Well, it's St. Patrick's Day, and we're here to confirm your invasive thoughts that maybe you should totally do a whole bunch of drunk social media posts to tell all of your friends and family and exes and pizza deliverymen how much you love them.  What?  Why?  Because at one point in New York City, it was totally helping science.

We're not talking about the science of mixology, though that counts too.  *Burp.*
(Image courtesy scientificamerican.com.)



According to gizmodo.com, a scientific assessment of Twitter posts compiled and analyzed for cocktail-crushing keywords was conducted in and around New York City from January to July of 2014.  Researchers from the University of Rochester studied over 11,000 geotagged tweets from NYC and upstate NY's Monroe County to deduce if the authors were typing under the influence.


Gone are the days of many authors being able to make their inebriation seem intelligent.
BTW WE LOVE YOU PAPA HEMINGWAY, PLEASE KEEP HAUNTING OUR DREAMS.
(Image courtesy gstatic.com.) 

Words like "beer", "pong", "party", "drunk", "hammered", and presumably "dammmmt i misss yoouuu please call me baccckkkk" were the initial targets of the search.  The scientists then outsourced further analysis to Mechanical Turk workers to determine if the tweet was published during the author's drinking hours, which in New York City could basically be whenever (the city that never sleeps is also the city that will skull tallboys on the stoop at 9 AM.)

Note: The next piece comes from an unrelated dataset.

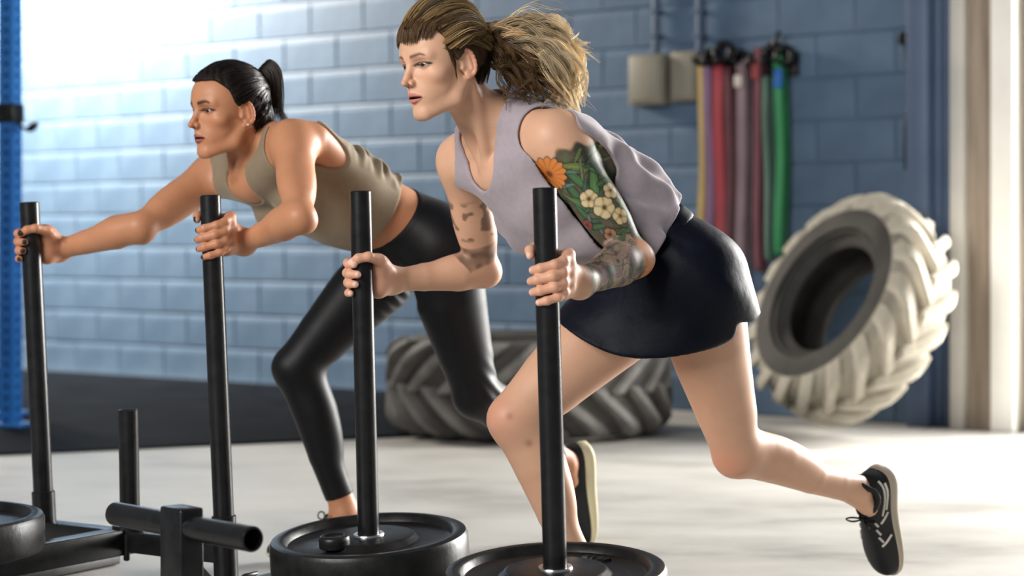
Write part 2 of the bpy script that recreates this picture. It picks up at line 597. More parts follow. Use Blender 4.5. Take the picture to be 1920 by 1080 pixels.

What you call "public intoxication" and "a problem",
we call "breakfast."
(Image courtesy atlredline.com.)

An algorithm was developed to spot sauce-saturated social-media sayings, but more importantly, social science breakthroughs were made.  Study author Nabil Hossain explained, “Our results demonstrate that tweets can provide powerful and fine-grained cues of activities going on in cities."

Midtown, you're a mess.
But hey, happy Saint Patrick's Day!
(Image courtesy gizmodo.com.)


So, your habits are being tracked by the hooch you haul down.  Public health officials value this sort of data, as it can indicate all manner of information regarding certain neighborhoods, from noise levels to addictive tendencies (both of which they could probably have gleaned just by standing outside your local bar while dispensing single cigarettes.)  Alcohol policies, outreach, and other elements can then be assessed to possibly help troubled areas.

We said "troubled", not "so totally awesome, yo, totally."
(Image courtesy todaysorlando.com.)

Oh, and not to freak you out or anything, but MIT's report on the study includes more details on what the researchers sought (like deducing whether you were drinking at home, and where that home may be) and their ambitions for its future (refining data to include age, sex, ethnicity, whether you prefer boozing at bars or baseball parks, etc.)


Chemistry approves of this research.
(Image courtesy thegreenhead.com.)

But hey, risking that invasion of inebriated information was the choice you made when you puked your post up onto Twitter...did you think modern scientists wouldn't use every angle to find out when they can next mack on you (or at least roll around in your data) when you're drunk?  Don't be weird about it, calm down.  Here, have a beer.


Their research to precisely calibrate your beer goggles will never cease.